韓国の子会社SECURE KOREA, Inc.は、20年3月に設立され、画像認識AIを活用したシステム等の開発を行っている。
◆ SECURE AC
SECURE ACは、カード認証、指紋認証、顔認証等を用いた、入退室管理システムである。同社は画像認識AIを使った顔認証技術に強みを持っており、売上高の3~4割は顔認証による入退室管理システムになっているようである。
用途は約8割がオフィス向けで、残りが工場等となっている。従業員数十人から数千人のオフィス等で利用され、最大100扉程度まで対応している。価格は1扉当たり50万円程度である。
入退室管理システムは、外部犯罪対策としての遮断の機能に加え、機密情報の社外持ち出し等の内部不正対策へのニーズが高まっており、顔認証やログの保存等、より高度なシステムが求められている。同社ではこうしたニーズにも対応している。
オンプレミス型、クラウド型によるSaaS注1形態の双方に対応しているが、20/12期までの売上は全てオンプレミス型だった。20年9月にクラウド型の「SECURE AI Office Base」をリリースし、今後はスモール企業向けを中心に拡販していく計画である。
SECURE AI Office Baseは顔認証による入退室システムで、マスク着用での顔認証が可能なほか、体温測定や勤怠管理等の機能も選択できる。リモートでの顔認証の事前登録が可能となっており、コロナ禍でのリモートワークの拡大等に対応した機能も備えている。顔認証ターミナル1台当たりの月額利用料は、機能に応じて1.0~2.2万円となっている。
◆ SECURE VS
SECURE VSは、約5割がドラッグストアやスーパーマーケット等の小売業向けで、残りは食品メーカー等の工場、データセンター等で利用されている。SECURE VSにおいても、画像認識AIを活用した顔認証システムを利用して、登録者と非登録者の識別による外部通知等の機能を提供できる。
カメラの台数は、数十台から千台超まで幅広く、価格はカメラ10~30台で100~300万円程度である。オンプレミス型、SaaS形態のクラウド型の双方に対応するが、クラウド型は少ないカメラ台数での利用が多く、売上高の数%に留まっている。

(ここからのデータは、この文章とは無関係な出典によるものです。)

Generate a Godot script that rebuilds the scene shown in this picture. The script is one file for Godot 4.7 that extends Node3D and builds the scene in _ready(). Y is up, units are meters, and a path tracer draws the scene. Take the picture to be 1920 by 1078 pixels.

小売業では、万引き防止対策等に利用され、ロス率削減等の効果につながっている。
監視カメラとレコーダーは、韓国の世界的な監視カメラとレコーダーのメーカーであるIDIS 社の製品を主に使用している。
◆ SECURE Analytics
SECURE Analytics は、画像認識AI 専用のステレオカメラで、施設の入退場者、滞留人数を計測する客数情報解析アプリケーションや、施設の混雑具合を見える化するサービスをクラウド型のSaaS 形態で提供している。後者のサービスは、ニフティライフスタイル(4262 東証マザーズ)が運営する、日帰り温泉やスーパー銭湯等の温浴施設の情報提供を行う「ニフティ温泉」に登録している温浴施設で、混雑状況を5 段階のアイコンで表示したり、混雑状況を予測したりする際に利用されている。
◆ 販売は販売パートナー経由が9 割を占める
同社システムの累計導入社数は、21 年9 月末時点で6,398 社に達する。販売は21 年9 月時点で211 社の販売パートナー(代理店)経由の売上高が全体の約9 割を占めている。販売パートナーは、オフィスデザイン会社、警備会社。OA 機器販売会社等、企業のオフィス新設や移転等の情報を迅速につかむことができる業種の企業が多く、それぞれの顧客基盤を対象に同社の案件開拓を行っている。
主要販売先として開示されている、綜合警備保障(2331 東証一部)、JVC ケンウッド・公共産業システム(横浜市神奈川区)、CBC(東京都中央区)は主要販売パートナーであり、20/12 期では3 社向けの売上高が全売上高の48.3%を占めた(図表2)。また、20/12 期には販売パートナー上位5 社向けの売上高が、全売上高の54.2%を占めた。